## begin Data section

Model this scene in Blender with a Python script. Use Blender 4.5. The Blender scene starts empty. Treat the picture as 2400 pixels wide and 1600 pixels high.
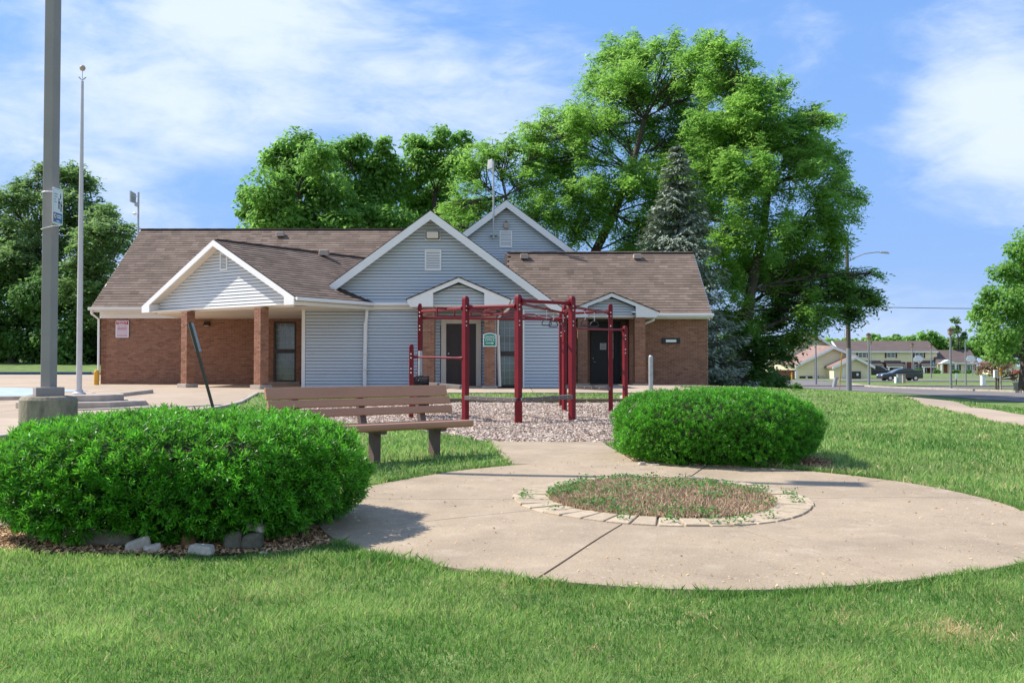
import bpy, math, random
import numpy as np
from mathutils import Vector, Matrix

SC = bpy.context.scene
COL = SC.collection
RAD = math.radians
rnd = random.Random(11)
rng = np.random.default_rng(11)

# ------------------------------------------------------------------ camera
EYE = 1.25
FPX = 2300.0
TILT = math.atan(57 / FPX)
cam_data = bpy.data.cameras.new("camera")
cam_data.sensor_width = 36.0
cam_data.lens = FPX / 2400 * 36.0
cam_data.clip_start = 0.1
cam_data.clip_end = 3000
cam = bpy.data.objects.new("camera", cam_data)
cam.location = (0, 0, EYE)
cam.rotation_euler = (RAD(90) + TILT, 0, 0)
COL.objects.link(cam)
SC.camera = cam

# ------------------------------------------------------------------ light
SUN_DIR = Vector((1.0, -0.22, -1.12)).normalized()      # the way the light travels
SUN_EL = math.asin(-SUN_DIR.z)
SUN_AZ = math.atan2(-SUN_DIR.x, -SUN_DIR.y)             # clockwise from +Y
sun_data = bpy.data.lights.new("sun", 'SUN')
sun_data.energy = 3.4
sun_data.angle = RAD(0.53)
sun_data.color = (1.0, 0.95, 0.87)
sun = bpy.data.objects.new("sun", sun_data)
sun.rotation_euler = SUN_DIR.to_track_quat('-Z', 'Y').to_euler()
sun.location = (-40, 10, 60)
COL.objects.link(sun)

SC.view_settings.view_transform = 'Standard'
SC.view_settings.look = 'None'
SC.view_settings.exposure = 1.08
SC.view_settings.gamma = 1.0
SC.view_settings.use_curve_mapping = False

world = bpy.data.worlds.new("World")
SC.world = world
world.use_nodes = True
wn = world.node_tree.nodes
wl_ = world.node_tree.links
wn.clear()


def wnode(t, **k):
    n = wn.new(t)
    for a, b in k.items():
        setattr(n, a, b)
    return n


def wmath(op, a, b=None, clamp=False):
    n = wnode('ShaderNodeMath', operation=op, use_clamp=clamp)
    for i, v in enumerate((a, b)):
        if v is None:
            continue
        if isinstance(v, (int, float)):
            n.inputs[i].default_value = v
        else:
            wl_.new(v, n.inputs[i])
    return n.outputs[0]


sky = wnode('ShaderNodeTexSky', sky_type='NISHITA')
sky.sun_disc = False
sky.sun_elevation = SUN_EL
sky.sun_rotation = SUN_AZ
sky.altitude = 100
sky.air_density = 1.0
sky.dust_density = 0.1
sky.ozone_density = 2.2
tc = wnode('ShaderNodeTexCoord')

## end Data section

[Objective]
Scan the material line by line and report each one that contains "scene".

[Solution below]
Model this scene in Blender with a Python script. Use Blender 4.5. The Blender scene starts empty. Treat the picture as 2400 pixels wide and 1600 pixels high.
SC = bpy.context.scene